**What the task requires:** For the data below, transcribe the part that opens with the line containing "What Blender Python" and closes with the line containing "COL = scene.collection", exactly and with no pictures.

**Entries with scene source code:**
--------------------------------

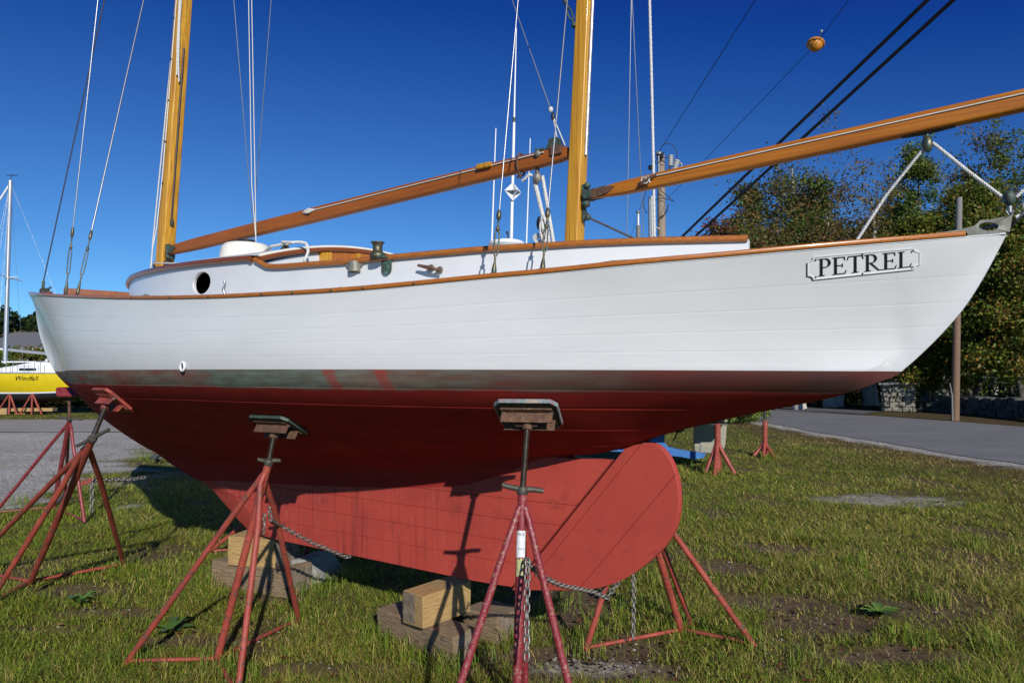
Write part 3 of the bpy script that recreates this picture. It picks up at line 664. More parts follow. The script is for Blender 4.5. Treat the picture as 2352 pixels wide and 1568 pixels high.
# split the blade by lines parallel to the post into planks
pd = np.array([post1[0] - post0[0], post1[1] - post0[1]]); pd /= np.linalg.norm(pd); pn = np.array([-pd[1], pd[0]])
if pn[0] > 0: pn = -pn
dist = lambda p: float((np.array(p) - np.array(post0)) @ pn)
def clip(poly, lo, hi):
    def half(P, f):
        o = []
        for i in range(len(P)):
            a, b = P[i], P[(i + 1) % len(P)]; fa, fb = f(a), f(b)
            if fa >= 0: o.append(a)
            if fa * fb < 0: t = fa / (fa - fb); o.append((a[0] + t * (b[0] - a[0]), a[1] + t * (b[1] - a[1])))
        return o
    return half(half(poly, lambda p: dist(p) - lo), lambda p: hi - dist(p))
full = OUT + [post1, post0]
for lo, hi in ((.007, .055), (.0566, .27), (.2712, .60)):
    P = clip(full, lo, hi)
    if len(P) < 3: continue
    bm = bmesh.new(); vv = [bm.verts.new((d, .022, z)) for d, z in P]; f_ = bm.faces.new(vv); f_.normal_update()
    if f_.normal.y < 0: f_.normal_flip()
    r_ = bmesh.ops.extrude_face_region(bm, geom=[f_]); 
    for q in r_['geom']:
        if isinstance(q, bmesh.types.BMVert): q.co.y = -.022
    bmesh.ops.recalc_face_normals(bm, faces=bm.faces[:])
    eds = [e for e in bm.edges if abs(e.verts[0].co.y - e.verts[1].co.y) < 1e-6]
    bmesh.ops.bevel(bm, geom=eds, offset=.003 if lo < .05 else .0022, segments=1, affect='EDGES')
    me = bpy.data.meshes.new('rudder_plank'); bm.to_mesh(me); bm.free(); me.materials.append(MT['keel']); link(bpy.data.objects.new('rudder_plank', me), rud)

# ---- cabin
b_c = hermite([-1.45, -1.2, -1, -.5, 0, .5, 1, 1.5, 2, 2.5, 3, 3.2, 3.5, 3.7, 3.82, 3.88, 3.90], [.33, .42, .50, .66, .77, .84, .875, .88, .835, .73, .565, .475, .318, .20, .115, .05, .0])
cpx = [(306, 632), (320.6, 626), (345.5, 619), (424, 604.6), (507, 595), (575, 589)]
top_f = [off(u, v + 3, b_c) for u, v in cpx]
cpx2 = [(605, 606), (618, 611), (642, 612), (718, 606), (796, 601), (913, 589), (1030, 579), (1108, 572), (1231, 565), (1330, 559), (1446, 554), (1550, 551), (1640, 549), (1718, 547)]
top_a = [off(u, v + 2, b_c) for u, v in cpx2]
allp = sorted([(p.x, p.z) for p in top_f + top_a]); allp = [(-1.6, allp[0][1] - .003)] + allp
xs_, zs_ = np.array([p[0] for p in allp]), np.array([p[1] for p in allp])
FZ = float(np.interp(3.2, xs_, zs_))
def z_c(d): return float(np.interp(min(d, 3.25), xs_, zs_)) + max(0, d - 3.25) * .05
BK = float(np.mean([top_f[-1].x, top_a[0].x])) - .03    # bulkhead
AFT = top_a[-1].x
cd_ = np.unique(np.concatenate([np.linspace(AFT, BK - .12, 30), np.linspace(BK - .12, BK + .1, 16), np.linspace(BK + .1, 3.2, 26), np.linspace(3.2, 3.9, 22)]))
def ring(inset):
    half = [(d, max(float(b_c(d)) - inset, 0)) for d in cd_ if d < 3.9 - inset * .9]
    half.append((3.9 - inset, 0.0)); return half + [(d, -b) for d, b in half[-2::-1]]
def wall_mesh():
    O, I_ = ring(0), ring(.024)
    while len(I_) < len(O):                      # pad inner ring at the nose
        k = len(I_) // 2; I_.insert(k, I_[k])
    O2, I2 = O, I_
    vs, fs = [], []
    lb = lambda d: float(z_s(d)) - .06
    for (d, b), (di, bi) in zip(O2, I2):
        vs += [(d, b, lb(d)), (d, b * .995, z_c(d)), (di, bi, z_c(d)), (di, bi, lb(d))]
    n = len(O2)
    for i in range(n - 1):
        for k in range(4):
            fs.append((i * 4 + k, i * 4 + (k + 1) % 4, (i + 1) * 4 + (k + 1) % 4, (i + 1) * 4 + k))
    fs += [(0, 3, 2, 1), tuple((n - 1) * 4 + k for k in range(4))]
    return vs, fs
vs_, fs_ = wall_mesh()
bm = bmesh.new(); vv = [bm.verts.new(p) for p in vs_]
for f in fs_:
    try: bm.faces.new([vv[i] for i in f])
    except ValueError: pass
bmesh.ops.remove_doubles(bm, verts=bm.verts[:], dist=1e-5); bmesh.ops.recalc_face_normals(bm, faces=bm.faces[:])
me = bpy.data.meshes.new('cabin_side'); bm.to_mesh(me); bm.free(); me.materials.append(MT['cabin'])
wall = link(bpy.data.objects.new('cabin_side', me), boat)
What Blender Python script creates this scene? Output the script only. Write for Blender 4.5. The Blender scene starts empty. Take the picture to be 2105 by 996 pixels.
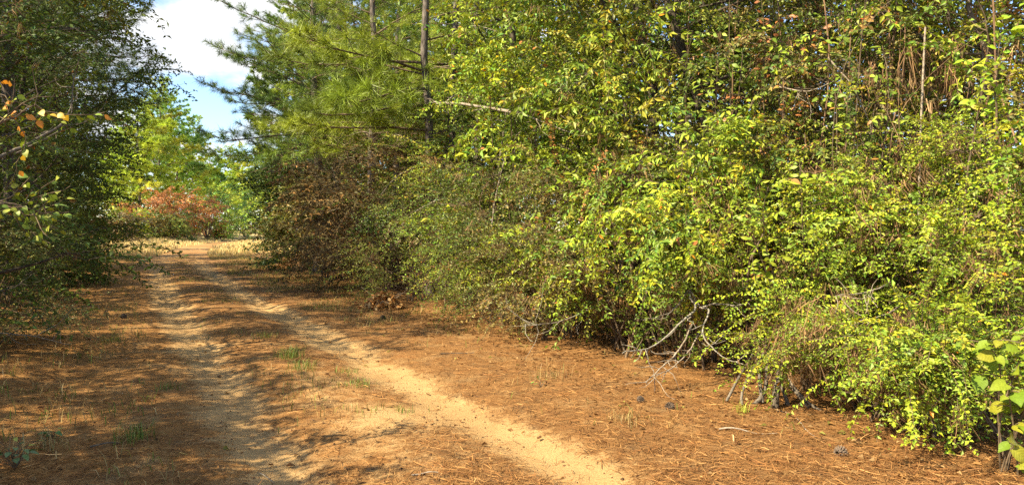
import bpy, math
import numpy as np
from mathutils import Matrix, Vector, Quaternion

RNG = np.random.default_rng(11)
scene = bpy.context.scene
COL = scene.collection

# ------------------------------------------------------------------ camera
CAM_H = 1.6
F_PX = 1520.0            # focal length in pixels of the 2105 px wide photograph
HZ = 470.0               # horizon row
cam_data = bpy.data.cameras.new("camera")
cam_data.sensor_width = 36.0
cam_data.lens = 36.0 * F_PX / 2105.0
cam_data.clip_end = 3000
cam_data.clip_start = 0.05
cam = bpy.data.objects.new("camera", cam_data)
COL.objects.link(cam)
cam.location = (0, 0, CAM_H)
cam.rotation_euler = (math.radians(90) - math.atan((498.0 - HZ) / F_PX), 0, 0)
scene.camera = cam

# ------------------------------------------------------------------ sky and sun
SUN_AZ, SUN_EL = math.radians(-120), math.radians(43)     # azimuth from +Y, clockwise
SUN_DIR = Vector((math.sin(SUN_AZ) * math.cos(SUN_EL), math.cos(SUN_AZ) * math.cos(SUN_EL), math.sin(SUN_EL)))
world = bpy.data.worlds.new("World")
scene.world = world
world.use_nodes = True
wt = world.node_tree
wt.nodes.clear()


def wn(t, **kw):
    n = wt.nodes.new(t)
    for k, v in kw.items():
        setattr(n, k, v)
    return n


w_out = wn("ShaderNodeOutputWorld")
w_bg = wn("ShaderNodeBackground")
w_sky = wn("ShaderNodeTexSky", sky_type='NISHITA')
w_sky.sun_disc = False
w_sky.sun_elevation = SUN_EL
w_sky.sun_rotation = SUN_AZ
w_sky.air_density = 1.0
w_sky.altitude = 600
w_sky.dust_density = 0.05
w_sky.ozone_density = 2.5
w_bg.inputs['Strength'].default_value = 0.108
# cumulus clouds over the whole sky: noise on the plane of the cloud deck
w_tc = wn("ShaderNodeTexCoord")
w_sep = wn("ShaderNodeSeparateXYZ")
w_add = wn("ShaderNodeMath", operation='ADD')
w_add.inputs[1].default_value = 0.22
w_max = wn("ShaderNodeMath", operation='MAXIMUM')
w_max.inputs[1].default_value = 0.05
w_dx = wn("ShaderNodeMath", operation='DIVIDE')
w_dy = wn("ShaderNodeMath", operation='DIVIDE')
w_comb = wn("ShaderNodeCombineXYZ")
w_map = wn("ShaderNodeMapping")
w_map.inputs['Location'].default_value = (4.4, 8.1, 0.0)
w_noise = wn("ShaderNodeTexNoise")
w_noise.inputs['Scale'].default_value = 1.45
w_noise.inputs['Detail'].default_value = 9
w_noise.inputs['Roughness'].default_value = 0.55
w_ramp = wn("ShaderNodeValToRGB")
w_ramp.color_ramp.elements[0].position = 0.50
w_ramp.color_ramp.elements[1].position = 0.565
w_noise2 = wn("ShaderNodeTexNoise")
w_noise2.inputs['Scale'].default_value = 3.2
w_noise2.inputs['Detail'].default_value = 5
w_ramp2 = wn("ShaderNodeValToRGB")
w_ramp2.color_ramp.elements[0].position = 0.3
w_ramp2.color_ramp.elements[0].color = (2.9, 3.1, 3.5, 1)
w_ramp2.color_ramp.elements[1].position = 0.65
w_ramp2.color_ramp.elements[1].color = (4.4, 4.4, 4.4, 1)
w_mix = wn("ShaderNodeMix", data_type='RGBA')
L = wt.links.new
L(w_tc.outputs['Generated'], w_sep.inputs[0])
L(w_sep.outputs['Z'], w_max.inputs[0])
L(w_max.outputs[0], w_add.inputs[0])
L(w_sep.outputs['X'], w_dx.inputs[0]); L(w_add.outputs[0], w_dx.inputs[1])
L(w_sep.outputs['Y'], w_dy.inputs[0]); L(w_add.outputs[0], w_dy.inputs[1])
L(w_dx.outputs[0], w_comb.inputs[0]); L(w_dy.outputs[0], w_comb.inputs[1])
L(w_comb.outputs[0], w_map.inputs[0])
L(w_map.outputs[0], w_noise.inputs['Vector'])
L(w_map.outputs[0], w_noise2.inputs['Vector'])
L(w_noise.outputs['Fac'], w_ramp.inputs[0])
L(w_noise2.outputs['Fac'], w_ramp2.inputs[0])
L(w_ramp.outputs[0], w_mix.inputs['Factor'])
L(w_sky.outputs[0], w_mix.inputs['A'])
L(w_ramp2.outputs[0], w_mix.inputs['B'])
L(w_mix.outputs['Result'], w_bg.inputs['Color'])
L(w_bg.outputs[0], w_out.inputs[0])

sun_data = bpy.data.lights.new("sun", 'SUN')
sun_data.energy = 5.0
sun_data.angle = math.radians(0.53)
sun_data.color = (1.0, 0.86, 0.60)
sun = bpy.data.objects.new("sun", sun_data)
COL.objects.link(sun)
sun.location = (-20, -30, 30)
sun.rotation_euler = (-SUN_DIR).to_track_quat('-Z', 'Y').to_euler()

scene.view_settings.view_transform = 'Standard'
scene.view_settings.look = 'None'
scene.view_settings.gamma = 1.0
scene.view_settings.use_curve_mapping = False
scene.view_settings.exposure = 1.47
scene.render.engine = 'CYCLES'
scene.cycles.max_bounces = 3
scene.cycles.diffuse_bounces = 2
scene.cycles.glossy_bounces = 2
scene.cycles.transmission_bounces = 3
scene.cycles.use_denoising = False
scene.cycles.debug_use_spatial_splits = True
scene.cycles.sample_clamp_indirect = 4.0
scene.cycles.pixel_filter_type = 'BLACKMAN_HARRIS'


# ------------------------------------------------------------------ helpers
def norm(a):
    return a / np.maximum(np.linalg.norm(a, axis=-1, keepdims=True), 1e-9)


_NT = {}


def vnoise(x, y, seed=0):
    """smooth value noise, 0..1"""
    if seed not in _NT:
        _NT[seed] = np.random.default_rng(900 + seed).random((256, 256))
    r = _NT[seed]
    xi, yi = np.floor(x).astype(int), np.floor(y).astype(int)
    fx, fy = x - xi, y - yi
    fx = fx * fx * (3 - 2 * fx); fy = fy * fy * (3 - 2 * fy)
    a = r[xi % 256, yi % 256]; b = r[(xi + 1) % 256, yi % 256]
    c = r[xi % 256, (yi + 1) % 256]; d = r[(xi + 1) % 256, (yi + 1) % 256]
    return (a * (1 - fx) + b * fx) * (1 - fy) + (c * (1 - fx) + d * fx) * fy


def fbm(x, y, seed=0, o=4):
    v, a, t = 0.0, 0.5, 0.0
    for k in range(o):
        v = v + a * vnoise(x * 2 ** k + 17 * k, y * 2 ** k + 31 * k, seed + k); t += a; a *= .5
    return v / t


class Buf:
    """collects triangles of ONE part"""
    def __init__(s):
        s.v, s.f, s.c, s.n = [], [], [], 0

    def add(s, v, f, c=None):
        if len(v) == 0:
            return
        s.v.append(np.asarray(v, np.float32).reshape(-1, 3))
        s.f.append(np.asarray(f, np.int32).reshape(-1, 3) + s.n)
        if c is None:
            c = np.ones((len(s.v[-1]), 3), np.float32)
        s.c.append(np.asarray(c, np.float32).reshape(-1, 3))
        s.n += len(s.v[-1])

    def mesh(s, name, mat, smooth=False):
        me = bpy.data.meshes.new(name)
        if s.n == 0:
            return me
        v = np.concatenate(s.v); f = np.concatenate(s.f); c = np.concatenate(s.c)
        me.vertices.add(len(v)); me.vertices.foreach_set("co", v.ravel())
        me.loops.add(f.size); me.loops.foreach_set("vertex_index", f.ravel())
        me.polygons.add(len(f)); me.polygons.foreach_set("loop_start", np.arange(0, f.size, 3, dtype=np.int32))
        me.polygons.foreach_set("use_smooth", np.full(len(f), smooth))
        at = me.attributes.new("tint", 'FLOAT_COLOR', 'POINT')
        at.data.foreach_set("color", np.concatenate([c, np.ones((len(c), 1), np.float32)], 1).ravel())
        me.materials.append(mat)
        me.update(calc_edges=True)
        return me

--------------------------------

**Response to this exercise:**
What Blender Python script creates this scene? Output the script only. Write for Blender 4.5. The Blender scene starts empty. Take the picture to be 2105 by 996 pixels.
import bpy, math
import numpy as np
from mathutils import Matrix, Vector, Quaternion

RNG = np.random.default_rng(11)
scene = bpy.context.scene
COL = scene.collection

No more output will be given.